Temiz Hava Hakkı Platformu (THHP), kuruluşunun 10. yılında İstanbul'un hava kirliliği hakkında çarpıcı değerlendirmelerde bulundu.
Uzmanlar, Partikül Madde (PM) kirliliği açısından İstanbul'un soluduğu havanın, Dünya Sağlık Örgütü (DSÖ) tarafından belirlenen güvenli değerlerin 2.5 katı kadar kirli olduğunu açıkladı.
THHP Koordinatörü ve Çevre Mühendisi Deniz Gümüşel, ulusal mevzuata göre İstanbul'daki kirlilik seviyesinin sınır değerlerin altında göründüğünü, ancak bu farkın giderilmesi gerektiğini vurguladı.

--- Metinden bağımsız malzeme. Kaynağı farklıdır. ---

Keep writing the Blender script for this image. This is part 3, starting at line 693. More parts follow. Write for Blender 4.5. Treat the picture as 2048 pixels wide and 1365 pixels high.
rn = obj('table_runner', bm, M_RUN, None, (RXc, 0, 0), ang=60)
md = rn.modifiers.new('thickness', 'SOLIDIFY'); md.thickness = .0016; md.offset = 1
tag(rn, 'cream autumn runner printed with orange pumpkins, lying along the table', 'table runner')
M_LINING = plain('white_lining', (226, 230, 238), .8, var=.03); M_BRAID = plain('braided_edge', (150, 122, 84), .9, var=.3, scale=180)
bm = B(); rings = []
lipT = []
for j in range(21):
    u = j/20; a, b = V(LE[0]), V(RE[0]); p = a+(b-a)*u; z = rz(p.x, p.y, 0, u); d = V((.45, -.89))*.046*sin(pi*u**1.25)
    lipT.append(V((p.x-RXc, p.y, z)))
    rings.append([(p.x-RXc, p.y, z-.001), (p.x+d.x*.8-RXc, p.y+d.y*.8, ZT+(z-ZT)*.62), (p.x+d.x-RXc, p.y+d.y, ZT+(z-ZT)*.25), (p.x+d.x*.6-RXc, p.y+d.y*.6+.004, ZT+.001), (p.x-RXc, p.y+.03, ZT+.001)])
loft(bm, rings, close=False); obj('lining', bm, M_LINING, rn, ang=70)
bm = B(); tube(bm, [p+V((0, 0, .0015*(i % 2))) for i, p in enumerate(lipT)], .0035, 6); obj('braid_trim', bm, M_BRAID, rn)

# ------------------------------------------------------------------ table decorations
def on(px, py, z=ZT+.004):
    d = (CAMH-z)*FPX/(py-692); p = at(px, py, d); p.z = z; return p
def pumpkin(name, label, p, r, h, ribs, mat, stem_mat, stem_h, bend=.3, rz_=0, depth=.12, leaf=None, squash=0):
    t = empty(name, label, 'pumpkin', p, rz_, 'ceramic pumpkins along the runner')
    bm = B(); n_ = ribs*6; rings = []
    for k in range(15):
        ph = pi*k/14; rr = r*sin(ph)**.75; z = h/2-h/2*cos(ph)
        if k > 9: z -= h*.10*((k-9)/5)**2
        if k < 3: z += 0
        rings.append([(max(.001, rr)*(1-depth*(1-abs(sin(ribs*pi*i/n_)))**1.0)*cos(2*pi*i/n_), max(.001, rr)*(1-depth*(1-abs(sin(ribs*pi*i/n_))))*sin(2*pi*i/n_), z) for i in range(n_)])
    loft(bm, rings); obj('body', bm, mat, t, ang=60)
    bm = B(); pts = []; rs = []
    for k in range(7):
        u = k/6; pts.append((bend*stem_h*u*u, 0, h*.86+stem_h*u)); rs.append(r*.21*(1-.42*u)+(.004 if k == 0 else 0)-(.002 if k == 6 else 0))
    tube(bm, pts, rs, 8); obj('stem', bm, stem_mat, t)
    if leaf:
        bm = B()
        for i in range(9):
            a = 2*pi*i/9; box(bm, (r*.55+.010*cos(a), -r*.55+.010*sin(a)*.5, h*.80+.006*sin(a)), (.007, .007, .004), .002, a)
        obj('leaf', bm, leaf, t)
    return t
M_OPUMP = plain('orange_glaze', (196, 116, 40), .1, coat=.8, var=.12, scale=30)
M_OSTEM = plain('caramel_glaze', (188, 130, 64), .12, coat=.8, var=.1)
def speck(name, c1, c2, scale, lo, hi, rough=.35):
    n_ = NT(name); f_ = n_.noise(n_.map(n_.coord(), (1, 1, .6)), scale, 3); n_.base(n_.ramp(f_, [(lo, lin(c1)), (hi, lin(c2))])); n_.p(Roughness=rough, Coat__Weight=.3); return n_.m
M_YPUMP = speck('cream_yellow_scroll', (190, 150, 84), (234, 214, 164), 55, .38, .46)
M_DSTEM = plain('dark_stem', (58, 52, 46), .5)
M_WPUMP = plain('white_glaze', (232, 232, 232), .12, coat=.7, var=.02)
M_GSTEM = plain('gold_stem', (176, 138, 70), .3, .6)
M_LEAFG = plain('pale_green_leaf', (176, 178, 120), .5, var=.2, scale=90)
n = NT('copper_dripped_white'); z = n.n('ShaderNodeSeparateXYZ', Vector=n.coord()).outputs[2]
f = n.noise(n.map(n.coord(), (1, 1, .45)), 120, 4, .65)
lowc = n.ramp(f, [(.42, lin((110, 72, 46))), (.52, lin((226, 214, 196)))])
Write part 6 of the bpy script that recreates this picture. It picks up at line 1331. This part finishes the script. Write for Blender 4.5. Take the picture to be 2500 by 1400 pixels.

KİRLİLİĞİN KAYNAĞI: TRAFİK, SANAYİ VE MADEN OCAKLARI
Çevre Mühendisi Dr. Ozan Devrim Yay, İstanbul genelinde hava kalitesinin ne iyileştiğini ne de kötüleştiğini ancak bölgesel farklılıkların çok belirgin olduğunu ifade etti. Kirliliğin başlıca kaynakları ve en kirli bölgeler şu şekilde sıralandı:
Trafik Yoğunluğu: D-100 karayolları çevresindeki alanlar, Göztepe, Aksaray ve Kağıthane gibi trafiğin yoğun olduğu bölgelerde hava kirliliği yüksek seviyelerde.
Sanayi ve Maden İşletmeleri: Sultangazi, Cebeci taş ocakları ve maden işletmeleri nedeniyle sürekli olarak hava kirliliğine maruz kalıyor. Sultangazi'deki istasyonların büyük bir kısmı en kirli 10 istasyon arasında yer aldı.
Nüfus Yoğunluğu: Bağcılar ve Esenyurt gibi nüfus yoğunluğunun yüksek olduğu ilçelerde de partikül madde kirliliği belirgin bir şekilde görülüyor.
Dr. Yay, mevzuat açısından sınır değerde olan İstanbul'un havasının, DSÖ standartlarına göre ciddi sağlık tehditleri oluşturduğunu yineledi.
Uzmanlar ayrıca bu yaz yaşanan orman yangınlarının, partikül madde kirliliğini artırarak hava kalitesini olumsuz yönde etkilediğini belirtti.
THHP, halk sağlığının korunması için Türkiye'deki hava kirliliği limit değerlerinin acilen DSÖ standartlarına çekilmesi gerektiğini talep etti.